BEGIN

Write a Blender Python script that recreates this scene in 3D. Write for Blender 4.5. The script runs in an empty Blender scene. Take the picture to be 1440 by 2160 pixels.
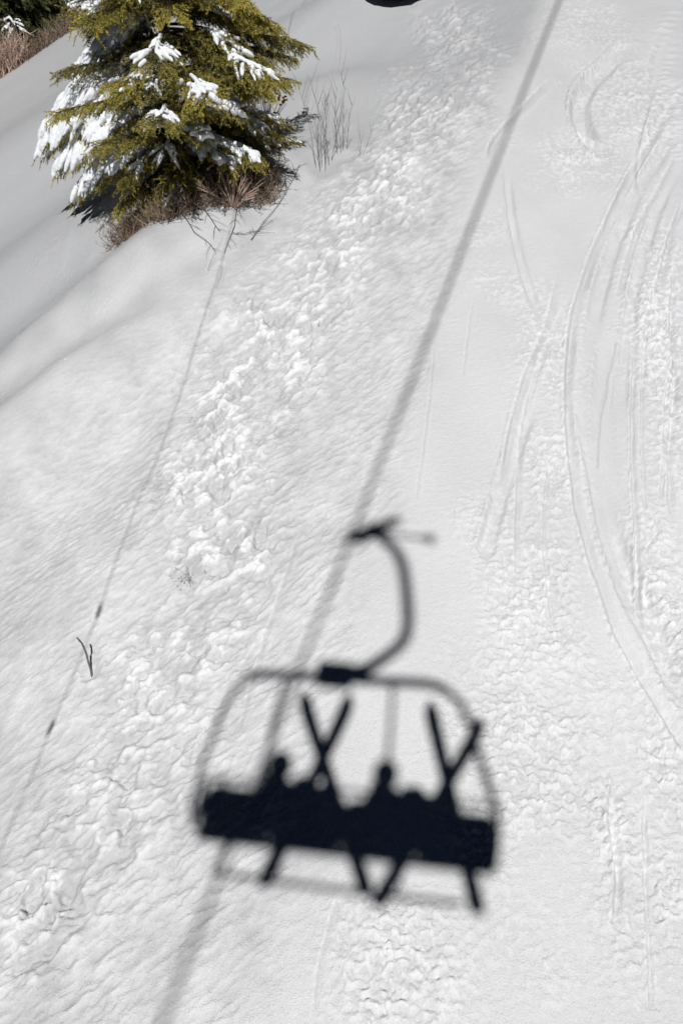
import bpy, math, random
import numpy as np
from mathutils import Vector, Matrix
R = math.radians
S = bpy.context.scene
COL = S.collection

# ------------------------------------------------------------------ camera
cam_d = bpy.data.cameras.new('camera'); cam = bpy.data.objects.new('camera', cam_d); COL.objects.link(cam)
cam.location = (0, 0, 0); cam.rotation_euler = (R(90-32), 0, 0)
cam_d.sensor_fit = 'VERTICAL'; cam_d.sensor_height = 36; cam_d.lens = 26
cam_d.clip_start = 0.05; cam_d.clip_end = 3000
S.camera = cam
# ------------------------------------------------------------------ sky and sun
SUN_EL, SUN_AZ = 52.06, -178.6          # azimuth measured from +y towards +x
w = bpy.data.worlds.new('World'); S.world = w; w.use_nodes = True
nt = w.node_tree; nt.nodes.clear()
sky = nt.nodes.new('ShaderNodeTexSky'); sky.sky_type = 'NISHITA'; sky.sun_disc = False
sky.sun_elevation = R(SUN_EL); sky.sun_rotation = R(SUN_AZ); sky.altitude = 3200; sky.air_density = 0.08; sky.dust_density = 0.02; sky.ozone_density = 0.3
bg = nt.nodes.new('ShaderNodeBackground'); bg.inputs['Strength'].default_value = 0.05
wo = nt.nodes.new('ShaderNodeOutputWorld')
nt.links.new(sky.outputs[0], bg.inputs[0]); nt.links.new(bg.outputs[0], wo.inputs[0])
sd = bpy.data.lights.new('sun', 'SUN'); sd.energy = 5.0; sd.angle = R(0.6); sd.color = (1.0, 0.992, 0.982)
sun = bpy.data.objects.new('sun', sd); COL.objects.link(sun)
SV = Vector((math.sin(R(SUN_AZ))*math.cos(R(SUN_EL)), math.cos(R(SUN_AZ))*math.cos(R(SUN_EL)), math.sin(R(SUN_EL))))
sun.rotation_euler = SV.to_track_quat('Z', 'Y').to_euler(); sun.location = SV*40
S.view_settings.view_transform = 'Standard'; S.view_settings.look = 'None'; S.view_settings.gamma = 1
S.view_settings.exposure = -0.38
S.render.engine = 'CYCLES'

# ------------------------------------------------------------------ ground plan (metres)
# ---- large shape of the snow slope (metres; the camera is at the origin, +y is uphill) ----
SL = np.tan(np.radians(25))
def softplus(v, w): return w*np.logaddexp(0, v/w)
# low swells and drifts: (x, y, length-dir angle deg, half length, half width, height)
SWELLS = [(-3.7,10.2,38,2.2,0.5,0.32),(-4.0,7.9,42,2.4,0.55,0.30),(-3.0,8.9,36,2.0,0.45,0.16),(-1.7,12.3,25,1.3,0.6,0.30),
          (-2.3,10.7,20,0.9,0.45,0.22),(-4.8,12.6,45,2.5,0.6,0.25),(-0.3,14.6,-15,1.3,0.5,0.22),
          (-0.6,17.2,10,1.8,0.7,0.30),(0.7,18.2,12,1.2,0.5,0.22),(-5.4,5.9,45,2.2,0.6,0.2),(-2.6,6.2,38,1.8,0.5,0.10),
          (-3.2,12.35,26,1.5,0.5,0.25),(-6.5,16.5,45,3.5,1.0,0.3),(1.6,12.6,60,3.0,0.7,0.12)]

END

[Exercise prompt]: Leave out the pictures and restate, word for word, the lines from the top of the data through the line containing "COL = S.collection", both included.

[Task output]:
Write a Blender Python script that recreates this scene in 3D. Write for Blender 4.5. The script runs in an empty Blender scene. Take the picture to be 1440 by 2160 pixels.
import bpy, math, random
import numpy as np
from mathutils import Vector, Matrix
R = math.radians
S = bpy.context.scene
COL = S.collection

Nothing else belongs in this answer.